Cinquante ans plus tard, ces "villes rouges" ont encore de beaux restes. "Une marque de fabrique", comme le souligne André Chassaigne, président de l’Association nationale des élus communistes et républicains. Saint-Denis (Seine-Saint-Denis), la banlieue rouge par excellence, en donne une illustration patente. Avec son taux de logements sociaux (48 %), ses quelque 3 200 emplois communaux, son théâtre et son cinéma municipal, la ville a tout de la tradition communiste, même si la municipalité a toujours été frondeuse à l’égard du parti.

Son maire, Didier Paillard, 53 ans, un pur produit local, a fait toute sa carrière derrière Marcelin Berthelot puis Patrick Braouezec et a repris leurs projets : la priorité au logement social assumée, les liens de solidarité internationale affichés, une vie associative encouragée.

Mais aussi des liens décomplexés avec le patronat pour faire venir les entreprises. Avec la crise industrielle, les milliers d’emplois perdus, la ville semblait sans avenir. Depuis dix ans, l’aménagement des bureaux du quartier de la Plaine, la venue des studios de production audiovisuelle, la construction du Stade de France, l’arrivée du tramway, encouragés par les élus, ont profondément modifié le visage de la ville.

Mais cette transformation n’a pas changé la composition sociale de Saint-Denis. Loin de se "boboïser", elle continue à revendiquer son assise populaire. "Contrairement à d’autres villes de banlieue, les classes moyennes ne sont pas passées au centre du discours, et les politiques publiques en direction des classes populaires sont encore fortement affirmées", souligne le sociologue Yves Sintomer. "On reste les champions de France dans la construction de logements sociaux, parce que les besoins sont encore criants", revendique M. Paillard. Une priorité qui constitue presque la carte d’identité de l’équipe municipale, au grand dam de l’opposition de droite - et plus discrètement du PS -, qui stigmatise la "ghettoïsation et la paupérisation rampantes" de la ville. "Cette spécialisation sur les populations les plus pauvres devient un problème", juge Georges Sali, chef de file du PS.
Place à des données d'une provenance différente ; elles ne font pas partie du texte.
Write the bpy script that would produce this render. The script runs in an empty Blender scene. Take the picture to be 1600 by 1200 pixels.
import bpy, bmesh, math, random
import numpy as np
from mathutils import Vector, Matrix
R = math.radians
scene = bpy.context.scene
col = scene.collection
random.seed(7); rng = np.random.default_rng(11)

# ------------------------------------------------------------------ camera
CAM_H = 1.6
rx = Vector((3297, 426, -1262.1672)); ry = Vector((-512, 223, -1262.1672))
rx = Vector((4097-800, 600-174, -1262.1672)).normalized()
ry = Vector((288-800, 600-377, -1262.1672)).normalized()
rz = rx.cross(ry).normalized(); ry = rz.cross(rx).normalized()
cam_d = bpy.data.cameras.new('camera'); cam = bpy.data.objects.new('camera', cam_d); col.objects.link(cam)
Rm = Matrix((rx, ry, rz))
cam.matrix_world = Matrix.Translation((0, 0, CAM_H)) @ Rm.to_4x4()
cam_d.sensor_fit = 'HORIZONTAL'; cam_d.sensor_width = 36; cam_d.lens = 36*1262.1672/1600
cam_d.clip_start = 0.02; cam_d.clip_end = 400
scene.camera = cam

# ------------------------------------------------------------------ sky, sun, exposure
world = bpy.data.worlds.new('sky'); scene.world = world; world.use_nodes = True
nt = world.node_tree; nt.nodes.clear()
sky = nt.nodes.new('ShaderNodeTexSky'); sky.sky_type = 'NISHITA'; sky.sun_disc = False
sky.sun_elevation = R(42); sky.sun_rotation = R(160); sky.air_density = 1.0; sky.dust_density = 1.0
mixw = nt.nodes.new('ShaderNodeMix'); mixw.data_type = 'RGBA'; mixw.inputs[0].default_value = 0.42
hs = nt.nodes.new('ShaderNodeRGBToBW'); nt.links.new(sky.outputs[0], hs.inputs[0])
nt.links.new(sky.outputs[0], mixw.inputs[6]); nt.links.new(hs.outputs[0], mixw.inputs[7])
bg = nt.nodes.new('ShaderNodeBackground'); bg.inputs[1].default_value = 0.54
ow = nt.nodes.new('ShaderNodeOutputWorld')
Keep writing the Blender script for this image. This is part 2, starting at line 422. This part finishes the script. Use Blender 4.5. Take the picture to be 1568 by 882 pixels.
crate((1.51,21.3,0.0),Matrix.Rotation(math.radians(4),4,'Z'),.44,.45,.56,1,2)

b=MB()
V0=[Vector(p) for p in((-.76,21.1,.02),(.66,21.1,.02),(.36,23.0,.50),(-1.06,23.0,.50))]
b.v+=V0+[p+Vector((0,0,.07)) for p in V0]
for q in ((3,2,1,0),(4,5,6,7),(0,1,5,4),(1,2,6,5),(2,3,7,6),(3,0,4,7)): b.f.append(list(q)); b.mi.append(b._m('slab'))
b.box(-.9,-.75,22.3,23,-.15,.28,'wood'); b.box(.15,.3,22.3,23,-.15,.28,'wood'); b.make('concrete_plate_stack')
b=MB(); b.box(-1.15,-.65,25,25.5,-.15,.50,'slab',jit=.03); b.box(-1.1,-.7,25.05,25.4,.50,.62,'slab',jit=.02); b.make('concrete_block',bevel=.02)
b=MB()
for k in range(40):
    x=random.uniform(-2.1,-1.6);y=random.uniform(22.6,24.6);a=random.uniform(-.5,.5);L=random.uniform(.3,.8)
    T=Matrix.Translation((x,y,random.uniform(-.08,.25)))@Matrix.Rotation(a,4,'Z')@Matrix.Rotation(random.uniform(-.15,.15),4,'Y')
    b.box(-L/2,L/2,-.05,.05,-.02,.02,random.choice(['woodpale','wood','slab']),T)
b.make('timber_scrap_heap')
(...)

La recette, pourtant, marche : l’attachement des Dionysiens à "leur" Saint-Denis est palpable. Ici, les deux tiers des enfants payent moins de 2 euros leur repas à la cantine et tous vont au cinéma municipal gratuitement avec leur école. Selon un récent sondage CSA, réalisé pour la mairie, 53 % des Dionysiens voteraient pour une liste d’union conduite par le maire sortant.

Pourtant, le "rapport aux gens" et le ressort de la résistance semblent ne plus suffire pour assurer l’avenir de ces "élus du peuple", comme ils aiment à se définir. Si les sondages les placent en tête, ces maires se savent en sursis. "Une sensibilité en héritage, cela ne fait pas le compte pour affronter la prochaine élection", reconnaît Stéphane Peu, maire adjoint de Saint-Denis.

"Les équipes sont condamnées à innover, souligne Dominique Sanchez, directeur du Journal de Saint-Denis. Cette fois-ci, ça passe, parce que le PS n’est pas encore devant." L’écart se rétrécit lentement.